▶ What is needed: Pick out all lines of the entries that include the word "More" and copy them.

▶ Supplied records:
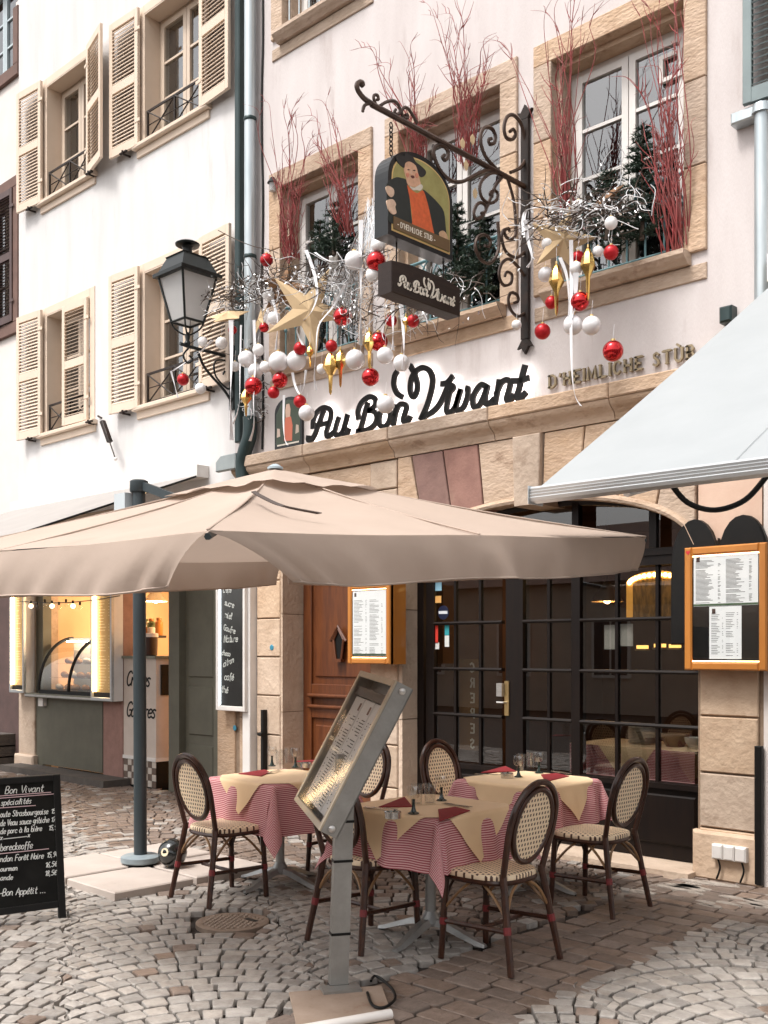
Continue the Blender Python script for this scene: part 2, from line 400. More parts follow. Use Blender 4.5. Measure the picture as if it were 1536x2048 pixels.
for i, (P, br, dz) in enumerate(setts):
    c = sum(P, V((0, 0, 0))) / 4
    mat = m_settbr if br else m_sett
    if i in near:
        mb = MB(); sett_mesh(mb, P, dz, True); o = mb.build('sett', mat, ground, smooth=True, ang=22)
    else:
        sett_mesh(far[1 if br else 0], P, dz, (c - CAM).length < 7.5)
tag(far[0].build('granite_paving', m_sett, ground, smooth=True, ang=22), kind='stuff')
tag(far[1].build('brown_paving', m_settbr, ground, smooth=True, ang=22), kind='stuff')
# manhole cover let into the paving
m_cast = M('cast_iron', (0.22, 0.16, 0.12), 0.6, 0.2, col2=(0.29, 0.22, 0.17), scale=18, bump=0.4, bscale=60)
t = thing('manhole_cover', MAN + V((0, 0, -0.014)), 'round rusty cast iron manhole cover with raised chequer, set in the cobbles', 'manhole cover')
MB().lathe([(MANR, -0.02), (MANR, 0.012), (MANR - 0.02, 0.016), (MANR - 0.035, 0.012), (0.0, 0.010)], MAN, 40).build('disc', m_cast, t, smooth=True)
mb = MB()
for i in range(-7, 8):
    for k in range(-7, 8):
        c = V((i * 0.034 + (k % 2) * 0.017, k * 0.03, 0))
        if c.length < MANR - 0.04 and not (abs(c.x - 0.05) < 0.07 and abs(c.y - 0.10) < 0.025):
            p = MAN + c; mb.prism([(-.012, -.009), (.012, -.009), (.012, .009), (-.012, .009)], p + V((0, 0, .009)), (1, 0, 0), (0, 1, 0), (0, 0, 1), .010, .003)
tag(mb.build('tread_pattern', m_cast, t), kind='stuff')
MB().box(MAN.x - .0, MAN.x + .10, MAN.y + .085, MAN.y + .115, MAN.z + .008, MAN.z + .014).build('lift_slot', m_blackp, t)
tag(MB().prism([(-4.0, -1.1), (-2.1, -1.1), (-2.1, 0), (-4.0, 0)], V((0, 0, -.02)), (1, 0, 0), (0, 1, 0), (0, 0, 1), .014).build('mortar_bed', M('mortar_bed', (.26, .215, .18), .95, col2=(.18, .145, .12), scale=9, bump=.6), ground), kind='stuff')
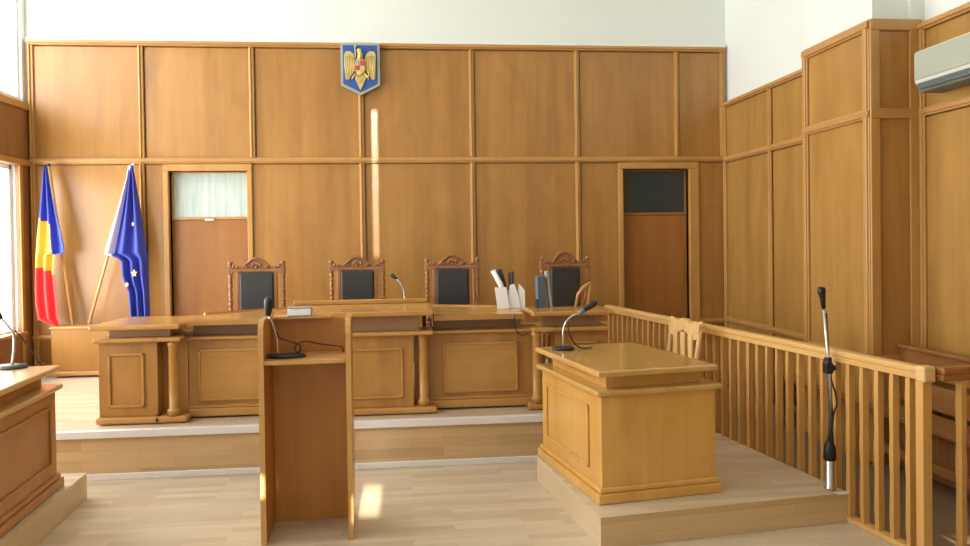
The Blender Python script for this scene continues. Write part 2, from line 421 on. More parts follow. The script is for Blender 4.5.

▶ Solution to this exercise:
Continue the Blender Python script for this scene: part 2, from line 400. More parts follow. Use Blender 4.5. Measure the picture as if it were 1536x2048 pixels.
The Blender Python script for this scene continues. Write part 2, from line 421 on. More parts follow. The script is for Blender 4.5.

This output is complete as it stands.